Recording Ndebele architecture (much of which has now vanished) began a lifetime’s work, whether here or elsewhere in Africa, of considering and formulating ways in which local cultures, customs and worldviews can be translated into architecture, and rethinking how space itself – the layout of a house or a village or a city – might respond to local ways of knowing and doing, so that it can carry local culture intact into the future.
But Peter has never been a purist. In fact, he still quotes a Ndebele matriarch on the hybrid, magpie nature of their architecture and art. She said to him, “We see what we want to see, and we make it our own.”

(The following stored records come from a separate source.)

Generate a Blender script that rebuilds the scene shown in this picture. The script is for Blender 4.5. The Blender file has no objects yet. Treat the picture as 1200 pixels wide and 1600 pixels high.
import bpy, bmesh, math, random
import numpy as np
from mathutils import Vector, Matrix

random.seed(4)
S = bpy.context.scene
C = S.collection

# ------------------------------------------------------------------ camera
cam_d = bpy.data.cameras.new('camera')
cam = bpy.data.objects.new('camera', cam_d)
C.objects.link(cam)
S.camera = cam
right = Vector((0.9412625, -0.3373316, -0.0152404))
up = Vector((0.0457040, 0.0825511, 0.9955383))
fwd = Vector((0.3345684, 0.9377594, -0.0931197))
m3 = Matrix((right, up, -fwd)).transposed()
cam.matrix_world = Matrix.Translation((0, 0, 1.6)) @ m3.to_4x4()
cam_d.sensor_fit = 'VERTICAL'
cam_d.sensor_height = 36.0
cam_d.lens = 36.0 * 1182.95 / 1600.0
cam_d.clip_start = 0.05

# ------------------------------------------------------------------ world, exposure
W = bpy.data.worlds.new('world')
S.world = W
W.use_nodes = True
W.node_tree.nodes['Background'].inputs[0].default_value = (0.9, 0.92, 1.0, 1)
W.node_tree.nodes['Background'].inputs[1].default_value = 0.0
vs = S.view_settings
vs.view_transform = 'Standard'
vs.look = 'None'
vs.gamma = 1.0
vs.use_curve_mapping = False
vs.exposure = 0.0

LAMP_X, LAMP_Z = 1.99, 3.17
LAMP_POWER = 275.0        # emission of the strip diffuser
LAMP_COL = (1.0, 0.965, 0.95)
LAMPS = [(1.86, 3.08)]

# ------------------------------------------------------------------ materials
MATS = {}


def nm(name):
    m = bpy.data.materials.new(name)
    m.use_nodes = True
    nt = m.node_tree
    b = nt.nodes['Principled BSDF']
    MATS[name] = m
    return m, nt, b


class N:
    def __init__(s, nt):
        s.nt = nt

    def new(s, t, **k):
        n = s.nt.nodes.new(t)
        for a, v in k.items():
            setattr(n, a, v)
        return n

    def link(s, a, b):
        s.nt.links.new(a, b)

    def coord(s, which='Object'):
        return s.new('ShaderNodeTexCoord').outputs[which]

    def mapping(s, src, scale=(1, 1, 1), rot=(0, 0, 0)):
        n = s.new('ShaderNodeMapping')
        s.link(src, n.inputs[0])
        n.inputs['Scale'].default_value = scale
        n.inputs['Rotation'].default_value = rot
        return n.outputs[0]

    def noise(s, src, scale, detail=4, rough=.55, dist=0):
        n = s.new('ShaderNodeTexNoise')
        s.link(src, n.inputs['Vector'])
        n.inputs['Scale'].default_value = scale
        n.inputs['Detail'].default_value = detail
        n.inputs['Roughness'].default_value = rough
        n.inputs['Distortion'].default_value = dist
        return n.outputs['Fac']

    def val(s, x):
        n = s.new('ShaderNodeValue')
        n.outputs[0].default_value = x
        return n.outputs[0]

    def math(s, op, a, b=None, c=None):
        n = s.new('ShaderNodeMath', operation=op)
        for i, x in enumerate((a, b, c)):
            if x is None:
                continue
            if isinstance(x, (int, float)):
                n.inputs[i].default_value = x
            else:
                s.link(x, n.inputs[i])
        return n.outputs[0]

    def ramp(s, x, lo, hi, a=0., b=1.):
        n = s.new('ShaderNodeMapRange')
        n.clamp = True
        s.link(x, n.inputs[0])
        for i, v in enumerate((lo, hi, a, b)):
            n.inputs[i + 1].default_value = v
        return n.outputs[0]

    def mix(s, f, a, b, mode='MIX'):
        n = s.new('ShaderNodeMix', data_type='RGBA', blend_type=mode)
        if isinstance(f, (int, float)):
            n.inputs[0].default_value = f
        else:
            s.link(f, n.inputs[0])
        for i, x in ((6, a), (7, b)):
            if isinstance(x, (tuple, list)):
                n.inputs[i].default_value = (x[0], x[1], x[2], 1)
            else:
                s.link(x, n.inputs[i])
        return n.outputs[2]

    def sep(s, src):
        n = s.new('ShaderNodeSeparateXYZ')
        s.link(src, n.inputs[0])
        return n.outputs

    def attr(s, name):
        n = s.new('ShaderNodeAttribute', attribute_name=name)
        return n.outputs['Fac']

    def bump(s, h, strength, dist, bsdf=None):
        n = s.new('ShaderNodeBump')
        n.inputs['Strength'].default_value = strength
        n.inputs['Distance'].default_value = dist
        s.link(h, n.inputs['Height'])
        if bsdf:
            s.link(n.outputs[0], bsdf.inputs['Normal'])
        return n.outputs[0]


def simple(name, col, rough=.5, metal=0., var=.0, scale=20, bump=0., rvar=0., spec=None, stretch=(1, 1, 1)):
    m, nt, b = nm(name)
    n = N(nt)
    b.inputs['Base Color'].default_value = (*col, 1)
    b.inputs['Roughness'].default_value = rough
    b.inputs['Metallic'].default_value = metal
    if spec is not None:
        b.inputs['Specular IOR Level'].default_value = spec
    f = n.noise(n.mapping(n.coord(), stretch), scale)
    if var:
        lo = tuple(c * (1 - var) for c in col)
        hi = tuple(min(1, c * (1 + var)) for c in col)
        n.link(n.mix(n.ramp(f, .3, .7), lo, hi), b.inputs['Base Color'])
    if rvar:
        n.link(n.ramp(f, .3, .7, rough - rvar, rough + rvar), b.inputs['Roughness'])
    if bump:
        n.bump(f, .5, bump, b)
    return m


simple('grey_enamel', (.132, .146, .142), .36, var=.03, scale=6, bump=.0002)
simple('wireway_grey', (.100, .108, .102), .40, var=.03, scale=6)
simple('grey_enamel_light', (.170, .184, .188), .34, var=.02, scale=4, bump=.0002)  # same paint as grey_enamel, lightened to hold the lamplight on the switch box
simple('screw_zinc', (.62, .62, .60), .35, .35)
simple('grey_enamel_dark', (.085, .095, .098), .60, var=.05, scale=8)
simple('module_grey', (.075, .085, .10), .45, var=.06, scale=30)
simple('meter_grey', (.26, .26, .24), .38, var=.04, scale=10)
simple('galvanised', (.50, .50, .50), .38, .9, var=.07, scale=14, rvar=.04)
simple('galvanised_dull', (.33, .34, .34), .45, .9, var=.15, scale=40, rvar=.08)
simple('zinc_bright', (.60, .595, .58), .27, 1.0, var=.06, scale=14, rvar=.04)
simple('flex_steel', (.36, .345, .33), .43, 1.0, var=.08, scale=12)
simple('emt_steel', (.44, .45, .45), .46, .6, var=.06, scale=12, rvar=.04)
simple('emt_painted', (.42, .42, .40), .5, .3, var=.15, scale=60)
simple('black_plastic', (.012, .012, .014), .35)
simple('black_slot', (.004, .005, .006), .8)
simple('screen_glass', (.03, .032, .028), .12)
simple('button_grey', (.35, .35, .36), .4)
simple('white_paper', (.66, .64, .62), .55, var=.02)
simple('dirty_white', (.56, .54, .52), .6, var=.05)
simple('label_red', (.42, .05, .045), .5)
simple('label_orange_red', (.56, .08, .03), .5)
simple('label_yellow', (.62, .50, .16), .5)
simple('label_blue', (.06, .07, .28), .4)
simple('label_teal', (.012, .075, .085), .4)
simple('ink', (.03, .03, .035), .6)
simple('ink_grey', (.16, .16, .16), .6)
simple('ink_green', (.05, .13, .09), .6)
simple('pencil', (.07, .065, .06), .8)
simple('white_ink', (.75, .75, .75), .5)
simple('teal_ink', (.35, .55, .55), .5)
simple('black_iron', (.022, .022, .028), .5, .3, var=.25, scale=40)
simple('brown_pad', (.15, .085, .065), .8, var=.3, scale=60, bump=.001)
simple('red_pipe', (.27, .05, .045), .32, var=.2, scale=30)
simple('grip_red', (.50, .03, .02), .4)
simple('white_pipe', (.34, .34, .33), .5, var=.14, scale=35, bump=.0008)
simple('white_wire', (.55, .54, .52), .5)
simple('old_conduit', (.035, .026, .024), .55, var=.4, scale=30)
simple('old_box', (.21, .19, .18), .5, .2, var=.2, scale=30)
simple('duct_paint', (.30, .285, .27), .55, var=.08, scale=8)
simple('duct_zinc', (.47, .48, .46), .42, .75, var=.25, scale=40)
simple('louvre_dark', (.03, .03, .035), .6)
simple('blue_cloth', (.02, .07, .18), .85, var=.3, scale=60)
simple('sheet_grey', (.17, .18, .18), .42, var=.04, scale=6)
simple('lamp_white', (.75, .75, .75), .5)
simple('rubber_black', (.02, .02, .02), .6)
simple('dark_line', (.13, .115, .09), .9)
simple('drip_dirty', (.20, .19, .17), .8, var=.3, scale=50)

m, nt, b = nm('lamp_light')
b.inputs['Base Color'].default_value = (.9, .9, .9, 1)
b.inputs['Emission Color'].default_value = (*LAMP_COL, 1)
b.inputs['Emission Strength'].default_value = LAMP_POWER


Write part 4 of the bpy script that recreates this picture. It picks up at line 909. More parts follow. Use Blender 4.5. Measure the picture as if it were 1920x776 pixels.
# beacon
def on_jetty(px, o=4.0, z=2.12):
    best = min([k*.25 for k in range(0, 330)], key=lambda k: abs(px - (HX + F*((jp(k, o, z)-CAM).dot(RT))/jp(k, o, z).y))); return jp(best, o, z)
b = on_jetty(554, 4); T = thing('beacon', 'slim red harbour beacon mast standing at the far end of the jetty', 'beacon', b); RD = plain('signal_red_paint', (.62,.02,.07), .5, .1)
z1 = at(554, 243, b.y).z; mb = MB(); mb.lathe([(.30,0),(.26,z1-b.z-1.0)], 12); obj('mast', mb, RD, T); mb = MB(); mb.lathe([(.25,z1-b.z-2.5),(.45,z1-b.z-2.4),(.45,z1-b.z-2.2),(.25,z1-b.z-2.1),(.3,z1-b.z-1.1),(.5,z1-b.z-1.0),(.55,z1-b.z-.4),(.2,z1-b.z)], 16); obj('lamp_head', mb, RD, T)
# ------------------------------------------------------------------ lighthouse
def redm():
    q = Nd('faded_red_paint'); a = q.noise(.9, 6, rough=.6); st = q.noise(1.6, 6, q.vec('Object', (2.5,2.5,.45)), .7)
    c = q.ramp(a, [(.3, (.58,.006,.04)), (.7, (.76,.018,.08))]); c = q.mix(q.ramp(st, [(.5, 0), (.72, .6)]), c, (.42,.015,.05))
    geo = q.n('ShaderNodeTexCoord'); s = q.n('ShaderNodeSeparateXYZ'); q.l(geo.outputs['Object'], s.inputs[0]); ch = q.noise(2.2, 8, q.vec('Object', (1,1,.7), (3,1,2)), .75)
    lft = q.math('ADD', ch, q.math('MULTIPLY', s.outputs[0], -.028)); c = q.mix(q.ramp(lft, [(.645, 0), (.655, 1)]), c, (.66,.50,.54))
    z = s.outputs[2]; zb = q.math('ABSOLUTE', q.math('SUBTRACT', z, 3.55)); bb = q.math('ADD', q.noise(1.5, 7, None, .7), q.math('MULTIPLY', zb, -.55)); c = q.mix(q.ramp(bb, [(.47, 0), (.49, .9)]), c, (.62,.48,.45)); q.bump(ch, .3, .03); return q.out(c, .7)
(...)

“It’s in the reinterpretation,” says Peter, “and how you invest an influence with symbolic meaning relevant to its changed place, context, culture and time, that gives it real meaning. The realisation that we’re part of a multicultural society and have to reconcile these things is actually quite an enriching thing. The contradictions are delightful!”
In engaging with the questions of how to synthesise tradition and modernity, he’s found himself looking to India for cues and dialogue, which he has pursued through teaching and lecturing. One of the figures he holds in the highest esteem is Pritzker Prize-winning Indian architect Balkrishna Doshi, who was also awarded the RIBA Royal Gold Medal last year (2022). He particularly likes the way Doshi looks for clues in the details of people’s lives – including the sacred – to design buildings and cities that can “enable people”. It’s about the power of observation, looking to people’s lives first, not shying away from the symbolic or, he says, trying to separate “the ordinary, the circumstantial and the sacred”. Those details, he says, make architecture potentially transformative. “Do not be so arrogant that you think you can abstract things and ignore all of that,” he warns.
Incidentally, Doshi, Kuma and Peter are among some 40 luminaries of the architectural world to be interviewed by another important figure in Indian architecture, Durganand Balsavar. His interviews, Peter points out, have become an important resource, and are used as a teaching tool at institutions such as Harvard University.
He also looks to the architecture of Latin America for resonances with our own circumstances. He mentions “projects that are coming out of Mexico and Paraguay that are exceptional”, and particularly admires Alberto Kalach’s “poetic economy of means” and “understanding of what it means to be local”, citing Kalach’s Hotel Terrestre in Puerto Escondido on the west coast of Mexico (featured in VISI 120).
“They don’t have the licence to be irresponsible, but that discipline does not deter them from making poetry,” he says. Peter never forgets the importance of architecture that brings pleasure to people – moments of delight.
What Kuma whispered in Peter’s ear was, “Stay small. Don’t get big like me.” At least for the moment, some of the “bigness” of the architectural enterprise has been disrupted. Despite the fallout this has caused throughout the industry, it is forcing architects to work small, use what they have and start where they are.
Peter is heartened by a new generation of South African architects “doing world-class work”. He particularly likes the way they’ve shaken off the limitations of modernism and are “responding to our multicultural reality… in a relaxed way”. In addition, young Africans are starting to ask questions about who they are and where they come from. There’s a growing appetite, he says, for architecture that actually engages with these questions. “I think we’re in a good place,” he sums up. “But what you need to do all the time is value who you are and where you come from.”